Hidden away in a “broom cupboard” in Pall Mall, and armed only with a copy of the Yellow Pages and a phone, the young Mr Caan launched his new recruitment business, Alexander Mann.
Today that company is now the largest talent solutions company in the world, with revenues north of £1.8bn, operating in 22 countries, employing 8000 people and managing the entire talent of large FTSE 100 and Fortune 500 corporates.
As Mr Caan says himself, “My mother would say that the ‘boy did okay’”.
It seems a little trite to wheel out such epithets as ‘the Midas Touch’ as a way of describing Mr Caan’s subsequent entrepreneurial career, but King Midas certainly is, only without the drawbacks.
After founding Alexander Mann, in 1993, Caan co-founded the executive headhunting firm Humana International with recruitment entrepreneur Doug Bugie, eventually growing the business to more than 147 offices in 30 countries.
In the same year, he launched the trade magazine Recruitment International, and in 1996, Caan co-founded AMS with Rosaleen Blair, CBE. Caan subsequently sold his interests in AMS in 2002. In 1999, Caan sold Humana International to CDI International, a New York listed company. Later that year, Caan sold a minority stake in Alexander Mann Group to private equity firm Advent International.
Caan’s business skill and shrewdness are undisputed, and that alone would have granted him access to the wider public consciousness.

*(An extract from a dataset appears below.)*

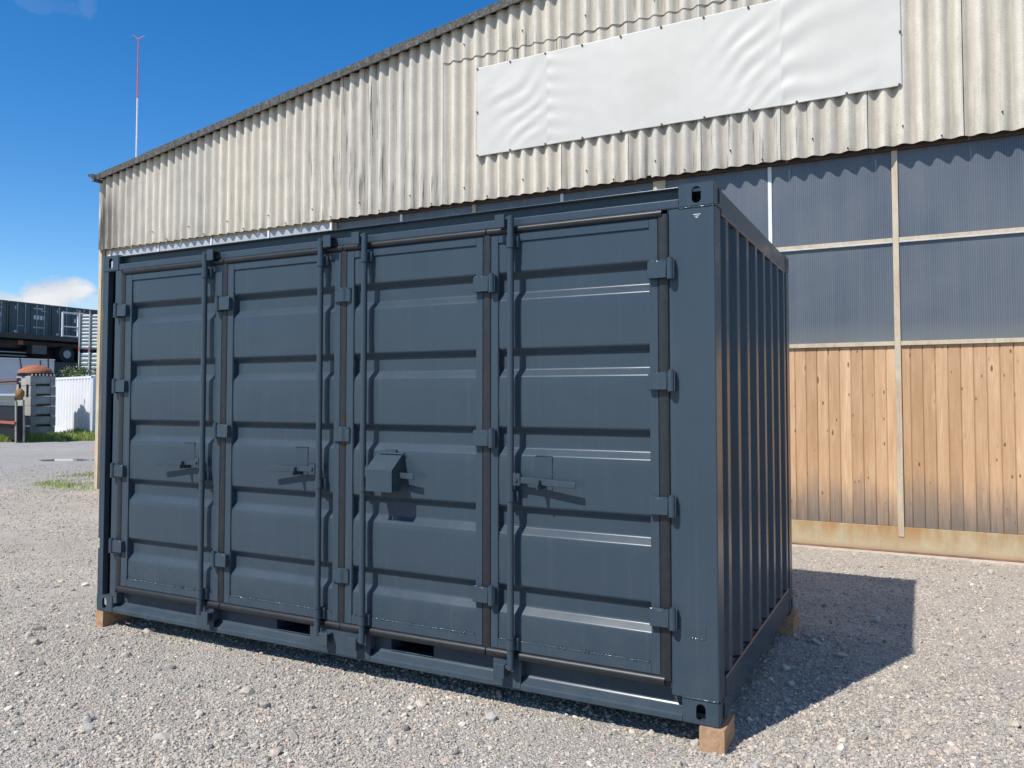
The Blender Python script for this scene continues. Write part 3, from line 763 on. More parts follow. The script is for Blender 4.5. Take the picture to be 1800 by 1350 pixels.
# plates bridging the rail under the locking rods
for a, b in ((-3.444, -3.284), (-2.465, -2.015), (-1.198, -1.035)):
    boxes('keeper_plate', [(a, b, -.001, .011, .132, .274), (a, a + .008, .0115, .060, .186, .270), (b - .008, b, .0115, .060, .186, .270)], PAINT, ct, .0015)
    weld((a + .004, .0, .130), (b - .004, .0, .130), .003)
boxes('rail_end_plate', [(L0 + .178, -4.255, .004, .06, .187, ZC0 + .03)], PAINT, ct, .002)

# corrugated door panel profile (y, z), outer flats at y=.008, grooves .036 deep
def panel_profile():
    p = [(.008, 2.508)]
    for t in (2.345, 1.928, 1.506, 1.085, .664):
        p += [(.008, t), (.042, t - .034), (.042, t - .112), (.008, t - .154)]
    p += [(.008, .371)]
    f = fillet(p, .009, 8); out = []
    # the wide flats are drawn slightly convex, most under the upper bend
    for a, b in zip(f[:-1], f[1:]):
        out.append(a); L = a[1] - b[1]
        if L > .12 and abs(a[0] - .008) < 1e-4 and abs(b[0] - .008) < 1e-4:
            for k in range(1, 16):
                s = k / 16; out.append((.008 - .0075 * L / .25 * (s ** .6) * (1 - s), a[1] + (b[1] - a[1]) * s))
    out.append(f[-1]); return out
PP = panel_profile()
leaves = [  # frame x0, panel x0, panel x1, frame x1, rod x, rod side (-1: keeper left of rod, +1 right), hinge sides
    (-4.2085, -4.142, -3.300, -3.2465, -3.370, 1), (-3.1935, -3.142, -2.296, -2.2515, -2.380, 1),
    (-2.2015, -2.150, -1.306, -1.2645, -2.048, -1), (-1.2125, -1.169, -.325, -.2815, -1.080, -1)]
HT4 = [2.289, 1.742, 1.136, .600]; HT3 = [2.283, 1.441, .599]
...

However, it is the field of television where he really began to leave his mark on the public’s imagination with his appearance on Dragon’s Den, the reality television business programme.
Enter the Dragon
During his time on Dragon’s Den, Caan made 18 investments, including a company making ‘Toastabags’, an easy-to-install blind business called Blindsinabox and a dog treadmill business, Fit Fur Life.
Leaving the Den
As if being a serial investor, a business success story and a TV star weren’t enough, it was inevitable that someone in government circles would get to hear of James Caan. That person was no less a figure than the former British Prime Minister, David Cameron.
In 2012, he became chairman of the Start Up Loans programme – the government-backed scheme designed to provide loans and mentoring to people looking to start a business – and he remained in this role until 2015 when he ‘stepped down’. As a matter of fact, CV-style statement that is impressive but lacks drama.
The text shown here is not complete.